Project Period: September 1, 2012 to August 31, 2016
Principal Investigator(s): Steve Fletcher
Co-Principal Investigator(s): Andrew Jones (CSU/CIRA)
Graduate Students, Postdoctoral and Other Investigators: John Forsythe (CSU/CIRA) and Anton Kliewer
Sponsor(s): National Science Foundation (NSF)


This NSF funded project investigated the impacts of non-Gaussian errors associated with a temperature and humidity 1-dimensional variational retrieval system called the CIRA 1-Dimensional Optimal Estimator, or C1DOE for short. As well as testing a mixed lognormal –Gaussian distribution formulation of a 1DVAR cost function against the standard Gaussian fits all and the logarithmic transform formulation, the PI and Co-PI developed the needed theory to extend the mixed distribution approach from the full field 3DVAR and 4DVAR formulation to incremental versions through the introduction of a geometric tangent linear approach. Given all these new formulations of non-Gaussian systems, we needed to address the question of how could we know in advance that we require a lognormal based data assimilation system? The way we addressed the question just presented was to develop a set of statistical tests that all needed to be satisfied at a high confidence level to ensure that we 1) did not make a false positive statement but 2) to overcome the auto-correlation in the data sample.


Another important aspect of the work on this project was associated with determine a new set of quality control measures to enable observations with lognormally distributed errors would not be rejected by a Gaussian based QC measure. We were able to develop a new linearization that enabled the interchanging of the logarithm and the observation operator such that the theory from the original buddy check system followed through to the lognormal case.

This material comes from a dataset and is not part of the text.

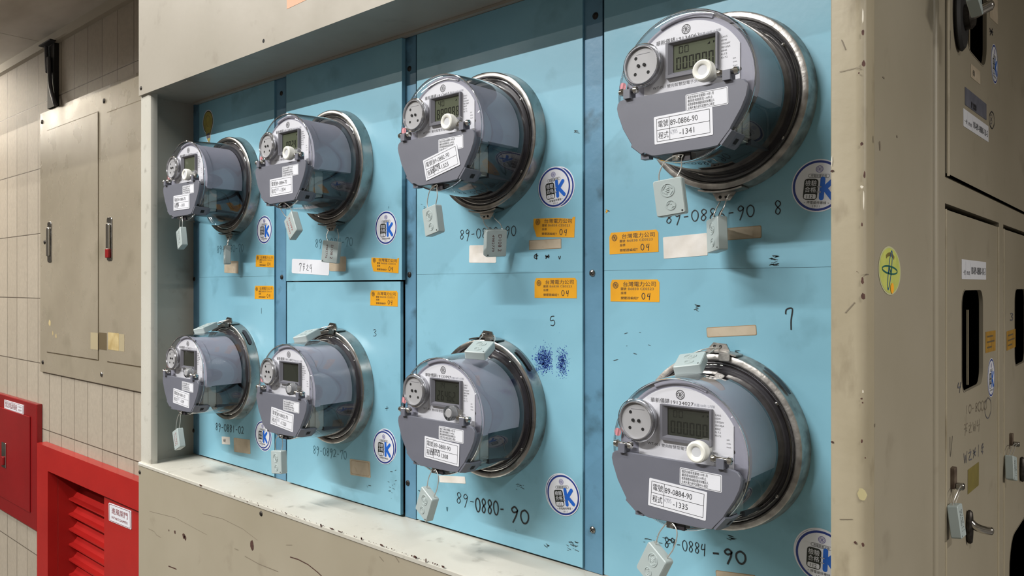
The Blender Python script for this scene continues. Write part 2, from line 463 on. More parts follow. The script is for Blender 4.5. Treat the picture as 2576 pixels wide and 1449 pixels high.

The final areas of research that was undertaken on this grant came about through a peculiarity in the performance of the idea case for the lognormal retrieval system. The first feature that was discovered about the lognormal based 1DVAR case for a 1 variable situation is that the three descriptive statistics: mode (maximum likelihood state), the median (unbiased state) and the mean (minimum variance state) had regions of optimality. The regions of optimality for each descriptive statistic was based upon certain values of the parameters in the retrieval, i.e. background state, background error covariance, observational error covariance as well as the measurement and representative errors. We found that if there was no observational errors, but a fixed error covariance and a fixed background error covariance, then there exists values for the background state such that there existed optimal regions for the values of the background state, such that each descriptive statistic was optimal.